** BEGIN PROVIDED RECORDS **

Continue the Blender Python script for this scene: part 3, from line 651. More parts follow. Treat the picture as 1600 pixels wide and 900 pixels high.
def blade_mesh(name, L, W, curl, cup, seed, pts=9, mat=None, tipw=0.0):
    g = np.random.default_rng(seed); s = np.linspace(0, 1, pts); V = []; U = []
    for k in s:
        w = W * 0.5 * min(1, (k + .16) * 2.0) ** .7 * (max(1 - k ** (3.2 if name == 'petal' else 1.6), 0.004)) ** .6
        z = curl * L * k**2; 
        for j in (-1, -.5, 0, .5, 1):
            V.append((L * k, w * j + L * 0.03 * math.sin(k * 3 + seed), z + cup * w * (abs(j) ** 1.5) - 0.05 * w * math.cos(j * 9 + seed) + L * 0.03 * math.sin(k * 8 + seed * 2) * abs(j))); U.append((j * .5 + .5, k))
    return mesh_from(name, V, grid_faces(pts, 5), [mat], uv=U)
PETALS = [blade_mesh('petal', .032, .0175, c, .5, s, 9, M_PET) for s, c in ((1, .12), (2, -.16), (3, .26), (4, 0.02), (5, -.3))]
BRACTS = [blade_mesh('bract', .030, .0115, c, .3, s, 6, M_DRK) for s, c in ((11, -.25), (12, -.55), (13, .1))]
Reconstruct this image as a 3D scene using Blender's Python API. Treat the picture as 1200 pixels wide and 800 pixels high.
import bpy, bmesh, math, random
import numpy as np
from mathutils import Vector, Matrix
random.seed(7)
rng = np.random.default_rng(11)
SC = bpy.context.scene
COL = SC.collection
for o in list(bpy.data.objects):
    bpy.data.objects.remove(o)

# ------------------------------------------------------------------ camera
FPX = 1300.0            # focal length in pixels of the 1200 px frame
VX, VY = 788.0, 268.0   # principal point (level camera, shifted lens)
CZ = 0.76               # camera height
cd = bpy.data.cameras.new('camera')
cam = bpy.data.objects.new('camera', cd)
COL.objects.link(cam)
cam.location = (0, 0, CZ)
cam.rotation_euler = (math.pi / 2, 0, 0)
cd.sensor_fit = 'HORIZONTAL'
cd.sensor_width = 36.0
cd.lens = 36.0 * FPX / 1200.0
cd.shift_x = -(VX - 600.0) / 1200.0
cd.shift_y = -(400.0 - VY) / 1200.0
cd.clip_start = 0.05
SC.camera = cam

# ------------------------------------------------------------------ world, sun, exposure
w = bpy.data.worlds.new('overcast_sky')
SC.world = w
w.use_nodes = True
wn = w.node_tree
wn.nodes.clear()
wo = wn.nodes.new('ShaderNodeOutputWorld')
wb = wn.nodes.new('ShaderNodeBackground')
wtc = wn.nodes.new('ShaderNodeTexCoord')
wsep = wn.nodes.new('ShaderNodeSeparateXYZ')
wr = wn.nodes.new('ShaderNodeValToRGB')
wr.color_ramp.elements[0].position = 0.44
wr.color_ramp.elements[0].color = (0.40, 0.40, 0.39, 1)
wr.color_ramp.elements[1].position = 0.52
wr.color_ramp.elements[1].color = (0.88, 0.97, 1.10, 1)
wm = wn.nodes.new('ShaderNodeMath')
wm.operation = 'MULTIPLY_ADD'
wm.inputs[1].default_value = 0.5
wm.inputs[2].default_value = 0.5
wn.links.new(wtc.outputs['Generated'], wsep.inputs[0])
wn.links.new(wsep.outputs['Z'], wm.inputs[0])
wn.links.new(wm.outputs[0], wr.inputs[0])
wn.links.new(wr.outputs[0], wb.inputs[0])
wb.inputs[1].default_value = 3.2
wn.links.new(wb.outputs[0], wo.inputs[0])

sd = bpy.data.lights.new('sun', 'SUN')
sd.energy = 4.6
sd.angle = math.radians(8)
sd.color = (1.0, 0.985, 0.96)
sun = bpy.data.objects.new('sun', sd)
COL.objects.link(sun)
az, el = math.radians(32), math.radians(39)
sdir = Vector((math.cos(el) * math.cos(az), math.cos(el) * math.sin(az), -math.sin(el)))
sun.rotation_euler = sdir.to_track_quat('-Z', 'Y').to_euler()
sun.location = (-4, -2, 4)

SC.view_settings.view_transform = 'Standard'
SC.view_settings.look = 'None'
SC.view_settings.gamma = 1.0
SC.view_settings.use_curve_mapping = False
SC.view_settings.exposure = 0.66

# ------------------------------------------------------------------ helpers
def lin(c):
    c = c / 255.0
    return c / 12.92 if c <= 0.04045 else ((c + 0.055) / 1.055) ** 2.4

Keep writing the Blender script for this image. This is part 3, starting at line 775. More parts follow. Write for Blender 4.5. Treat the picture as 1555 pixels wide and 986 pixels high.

** END PROVIDED RECORDS **

▸ **WRITTEN REQUEST**:
Work out how many lines in the records above hold the string "follow", then give only that count.

▸ **EXERCISE OUTPUT**:
2